Thursday, 1 December 2016

Attaching armour to an armature rig in Blender

We're not entirely sure that this is the correct way to go about it. But here's how we managed to create our characters in Blender, and still maintain an object hierarchy after importing into Unity, allowing us to switch armour elements on and off at runtime.

Firstly, everything we wanted to be able to turn on and off is created in Blender as a separate model/mesh. We did this by creating the objects in one instance of Blender, and copy and paste them into the model containing our character.

This kept the UV mapping and so on, but allowed us to position armour over our soon-to-be-exported-to-Unity character.


After scaling and rotating the objects into position, we then parented each piece of armour to the rig, using automatic weights (we're using the Rigify meta-rig in this example rather than the generated rig, but the principle applies to any rig really). Sometimes, after parenting, the piece needs tweaking to get the rotation/location exactly right.

Then we select our single armour piece and enter weight-paint mode. The automatic weights mean that each piece of armour inherits all of the vertex groups from the model. We simply find the one that best matches the location of our armour, and delete all the others for the selected piece of armour.

Then, with just a single vertex group displaying influence over the armour piece, we paint it to the highest degree of red possible.
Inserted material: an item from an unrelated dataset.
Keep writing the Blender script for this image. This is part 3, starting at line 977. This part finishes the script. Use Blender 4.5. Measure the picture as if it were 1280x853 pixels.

In effect, a single bone (or vertex group controlled by one or more bones) moves the armour - this way it can't bend or deform as multiple bones fight for control over the armour.



To check everything's working, we saved the file and copied it into our Unity Assets folder, and dragged an instance of the character onto the stage.


Not only does the armour conform to the model/animation, but we still retain the entire object hierarchy, so that we can switch armour elements on and off for different character types/player positions in our game.


Coupled with being able to change textures at runtime, this should give our players plenty of scope for customising their own characters in the game!

Now the only thing really left to do is to create some custom animations for our orc characters. For some reason, applying humanoid animations to these particular characters ends up making them look a little bit... well, gormless.